- [YOUR GOAL] Copy exactly the lines of the records below, and only those lines, beginning with the line that contains "1080 pixels high." and ending with the line that contains "(.06, .08, .03)])".

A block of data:
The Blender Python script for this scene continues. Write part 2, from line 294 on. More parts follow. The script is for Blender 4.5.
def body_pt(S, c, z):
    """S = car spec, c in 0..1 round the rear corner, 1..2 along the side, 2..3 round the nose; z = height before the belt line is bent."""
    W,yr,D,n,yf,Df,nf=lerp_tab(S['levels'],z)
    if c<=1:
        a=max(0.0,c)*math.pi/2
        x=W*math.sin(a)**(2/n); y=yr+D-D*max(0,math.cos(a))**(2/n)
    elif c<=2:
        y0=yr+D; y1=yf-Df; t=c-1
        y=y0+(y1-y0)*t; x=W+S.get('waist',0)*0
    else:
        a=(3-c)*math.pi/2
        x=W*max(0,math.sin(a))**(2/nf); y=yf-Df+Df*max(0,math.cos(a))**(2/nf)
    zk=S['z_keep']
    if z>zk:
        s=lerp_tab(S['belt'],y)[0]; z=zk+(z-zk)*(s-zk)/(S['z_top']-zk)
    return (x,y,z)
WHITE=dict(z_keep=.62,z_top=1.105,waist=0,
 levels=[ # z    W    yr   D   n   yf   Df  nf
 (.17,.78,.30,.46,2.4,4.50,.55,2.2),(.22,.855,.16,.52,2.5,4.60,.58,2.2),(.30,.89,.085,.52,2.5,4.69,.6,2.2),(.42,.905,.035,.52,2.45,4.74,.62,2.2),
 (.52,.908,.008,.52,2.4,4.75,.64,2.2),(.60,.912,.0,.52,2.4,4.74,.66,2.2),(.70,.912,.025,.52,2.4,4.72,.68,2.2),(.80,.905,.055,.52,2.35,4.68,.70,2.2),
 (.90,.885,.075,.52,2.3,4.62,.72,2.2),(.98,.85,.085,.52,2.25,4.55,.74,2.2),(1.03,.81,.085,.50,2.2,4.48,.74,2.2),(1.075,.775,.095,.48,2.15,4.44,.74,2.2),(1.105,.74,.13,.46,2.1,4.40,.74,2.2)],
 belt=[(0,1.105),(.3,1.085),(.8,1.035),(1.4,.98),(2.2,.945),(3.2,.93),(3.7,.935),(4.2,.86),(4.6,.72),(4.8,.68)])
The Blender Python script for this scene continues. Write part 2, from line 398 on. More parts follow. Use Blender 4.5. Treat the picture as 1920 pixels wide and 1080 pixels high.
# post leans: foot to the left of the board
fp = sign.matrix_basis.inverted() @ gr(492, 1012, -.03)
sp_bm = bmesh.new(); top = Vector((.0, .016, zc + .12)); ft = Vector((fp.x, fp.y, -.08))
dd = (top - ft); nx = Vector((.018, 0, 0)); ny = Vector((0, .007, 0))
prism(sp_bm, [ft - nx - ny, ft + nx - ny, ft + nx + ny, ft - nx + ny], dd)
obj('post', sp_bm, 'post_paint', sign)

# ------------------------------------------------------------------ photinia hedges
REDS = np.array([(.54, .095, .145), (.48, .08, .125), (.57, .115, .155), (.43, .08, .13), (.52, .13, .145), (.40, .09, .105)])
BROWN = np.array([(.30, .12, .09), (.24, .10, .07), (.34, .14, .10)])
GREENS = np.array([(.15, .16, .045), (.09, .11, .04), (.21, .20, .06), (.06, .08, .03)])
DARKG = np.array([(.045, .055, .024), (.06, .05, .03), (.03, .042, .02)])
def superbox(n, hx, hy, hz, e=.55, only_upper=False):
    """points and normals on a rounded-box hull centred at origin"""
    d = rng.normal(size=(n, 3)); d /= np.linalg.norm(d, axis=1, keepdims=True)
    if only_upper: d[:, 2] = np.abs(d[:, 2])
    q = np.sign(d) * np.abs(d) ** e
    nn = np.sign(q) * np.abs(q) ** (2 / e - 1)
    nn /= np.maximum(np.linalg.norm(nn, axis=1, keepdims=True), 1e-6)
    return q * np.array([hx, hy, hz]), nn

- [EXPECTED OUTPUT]
The Blender Python script for this scene continues. Write part 2, from line 398 on. More parts follow. Use Blender 4.5. Treat the picture as 1920 pixels wide and 1080 pixels high.
# post leans: foot to the left of the board
fp = sign.matrix_basis.inverted() @ gr(492, 1012, -.03)
sp_bm = bmesh.new(); top = Vector((.0, .016, zc + .12)); ft = Vector((fp.x, fp.y, -.08))
dd = (top - ft); nx = Vector((.018, 0, 0)); ny = Vector((0, .007, 0))
prism(sp_bm, [ft - nx - ny, ft + nx - ny, ft + nx + ny, ft - nx + ny], dd)
obj('post', sp_bm, 'post_paint', sign)

# ------------------------------------------------------------------ photinia hedges
REDS = np.array([(.54, .095, .145), (.48, .08, .125), (.57, .115, .155), (.43, .08, .13), (.52, .13, .145), (.40, .09, .105)])
BROWN = np.array([(.30, .12, .09), (.24, .10, .07), (.34, .14, .10)])
GREENS = np.array([(.15, .16, .045), (.09, .11, .04), (.21, .20, .06), (.06, .08, .03)])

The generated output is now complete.